The suit filed by the Justice Department, aimed at some obvious price-fixing in the market for digital books, is timely. Book publishers had hoped to save their bacon -- the same bacon that the makers of music LPs and CDs failed to save a few years ago -- by locking in higher prices. Apple had hoped to profit heavily, with the currently dead Steve Jobs quoted as saying that of course book buyers would have to pay "a little more" but "that's what you want." (The genius Jobs must have had an odd way of measuring "a little," when it was a difference between $9.99 and $16.99!) Of course the opposite model, the one pioneered by Amazon, was to sell e-books cheaply, gain market share, and hope to push other sellers out of business.
So it's difficult to tell what's best for consumers, but I do note two factors:
(a) Historically, the Amazon model seems similar to the cut-rate booksellers of a decade or two ago, who sought to peddle a limited selection of bestsellers at rock-bottom prices while not worrying too much about other books.
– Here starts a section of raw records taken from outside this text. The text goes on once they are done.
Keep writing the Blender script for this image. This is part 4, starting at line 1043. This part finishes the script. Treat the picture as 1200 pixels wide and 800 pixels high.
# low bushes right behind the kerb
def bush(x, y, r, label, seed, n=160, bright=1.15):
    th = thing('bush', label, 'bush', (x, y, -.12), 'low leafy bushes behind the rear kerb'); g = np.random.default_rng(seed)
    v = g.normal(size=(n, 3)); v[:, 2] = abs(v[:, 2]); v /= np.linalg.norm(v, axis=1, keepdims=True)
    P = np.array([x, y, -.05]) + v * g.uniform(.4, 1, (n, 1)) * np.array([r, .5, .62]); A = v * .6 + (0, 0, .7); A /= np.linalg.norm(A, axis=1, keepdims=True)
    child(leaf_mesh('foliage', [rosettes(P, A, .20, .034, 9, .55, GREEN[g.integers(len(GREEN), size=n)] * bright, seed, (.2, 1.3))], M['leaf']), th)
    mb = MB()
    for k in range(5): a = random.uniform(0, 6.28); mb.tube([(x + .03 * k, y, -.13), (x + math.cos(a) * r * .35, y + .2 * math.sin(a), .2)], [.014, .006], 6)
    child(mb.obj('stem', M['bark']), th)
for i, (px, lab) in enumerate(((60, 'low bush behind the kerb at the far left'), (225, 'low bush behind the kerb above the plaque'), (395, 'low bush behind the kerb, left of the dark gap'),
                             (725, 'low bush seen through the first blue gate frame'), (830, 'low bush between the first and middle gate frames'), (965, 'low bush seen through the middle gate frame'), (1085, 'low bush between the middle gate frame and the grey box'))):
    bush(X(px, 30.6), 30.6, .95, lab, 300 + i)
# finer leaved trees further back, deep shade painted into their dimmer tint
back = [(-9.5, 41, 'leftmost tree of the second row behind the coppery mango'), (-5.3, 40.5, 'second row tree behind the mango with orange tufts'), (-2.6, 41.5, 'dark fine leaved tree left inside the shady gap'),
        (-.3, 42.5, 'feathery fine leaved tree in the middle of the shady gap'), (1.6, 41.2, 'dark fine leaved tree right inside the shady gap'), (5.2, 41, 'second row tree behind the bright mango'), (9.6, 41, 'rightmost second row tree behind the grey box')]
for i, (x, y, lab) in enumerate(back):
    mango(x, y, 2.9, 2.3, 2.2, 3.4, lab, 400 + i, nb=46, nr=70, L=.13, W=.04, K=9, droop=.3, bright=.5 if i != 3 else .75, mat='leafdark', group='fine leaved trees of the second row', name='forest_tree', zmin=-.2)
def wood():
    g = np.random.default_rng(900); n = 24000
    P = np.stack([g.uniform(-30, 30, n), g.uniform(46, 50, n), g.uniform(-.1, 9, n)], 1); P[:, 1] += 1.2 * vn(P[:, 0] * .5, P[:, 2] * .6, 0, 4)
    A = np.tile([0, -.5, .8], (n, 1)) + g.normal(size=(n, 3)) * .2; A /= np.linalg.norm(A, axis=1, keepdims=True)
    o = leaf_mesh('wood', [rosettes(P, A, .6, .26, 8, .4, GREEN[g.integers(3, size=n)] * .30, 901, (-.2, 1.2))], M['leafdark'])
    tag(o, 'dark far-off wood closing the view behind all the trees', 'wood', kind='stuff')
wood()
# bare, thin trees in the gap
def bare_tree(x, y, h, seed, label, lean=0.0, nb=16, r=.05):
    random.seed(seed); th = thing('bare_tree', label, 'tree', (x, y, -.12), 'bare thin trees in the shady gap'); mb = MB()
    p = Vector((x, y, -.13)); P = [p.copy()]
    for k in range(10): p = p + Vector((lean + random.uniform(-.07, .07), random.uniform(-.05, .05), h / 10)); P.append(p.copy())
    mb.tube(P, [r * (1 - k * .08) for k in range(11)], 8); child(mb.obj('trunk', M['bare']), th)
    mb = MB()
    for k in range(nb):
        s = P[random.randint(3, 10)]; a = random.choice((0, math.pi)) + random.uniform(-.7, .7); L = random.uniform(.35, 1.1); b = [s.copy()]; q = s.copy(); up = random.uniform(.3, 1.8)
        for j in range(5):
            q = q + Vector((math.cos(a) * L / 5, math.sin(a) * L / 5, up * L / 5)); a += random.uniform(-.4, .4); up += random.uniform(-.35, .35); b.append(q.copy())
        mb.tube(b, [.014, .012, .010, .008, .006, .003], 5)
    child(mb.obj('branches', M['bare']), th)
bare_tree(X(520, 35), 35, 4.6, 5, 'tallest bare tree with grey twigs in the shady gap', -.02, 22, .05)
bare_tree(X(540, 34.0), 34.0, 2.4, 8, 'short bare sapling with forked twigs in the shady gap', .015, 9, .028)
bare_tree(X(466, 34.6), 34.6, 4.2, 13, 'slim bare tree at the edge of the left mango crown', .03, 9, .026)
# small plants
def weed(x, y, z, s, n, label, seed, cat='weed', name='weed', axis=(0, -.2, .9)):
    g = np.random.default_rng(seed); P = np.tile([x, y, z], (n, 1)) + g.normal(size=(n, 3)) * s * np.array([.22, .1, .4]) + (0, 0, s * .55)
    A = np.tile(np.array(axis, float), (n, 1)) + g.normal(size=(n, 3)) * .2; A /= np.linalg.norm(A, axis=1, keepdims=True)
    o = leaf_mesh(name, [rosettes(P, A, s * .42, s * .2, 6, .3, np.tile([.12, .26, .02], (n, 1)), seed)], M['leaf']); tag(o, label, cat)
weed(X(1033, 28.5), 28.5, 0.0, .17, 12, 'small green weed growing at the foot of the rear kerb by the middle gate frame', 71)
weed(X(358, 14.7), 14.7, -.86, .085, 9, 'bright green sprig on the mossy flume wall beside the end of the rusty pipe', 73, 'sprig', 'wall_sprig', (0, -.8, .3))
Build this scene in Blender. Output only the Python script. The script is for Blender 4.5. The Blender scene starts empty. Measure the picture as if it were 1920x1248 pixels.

They didn't put regular booksellers out of business, though.
(b) I don't know if I'm typical but my own experience suggests that the higher prices of e-books that have prevailed lately have one main result: I buy fewer of them. It's easy to take a flyer on a book you may not like at $9.99; harder, at prices nearly twice that. Surely the contraction of the overall market can't really benefit anyone. Not the publishers, the sellers, or the readers.
The ideal is probably a mixed, diverse market. If the DoJ succeeds in thwacking the price-fixers, such a market could ultimately result.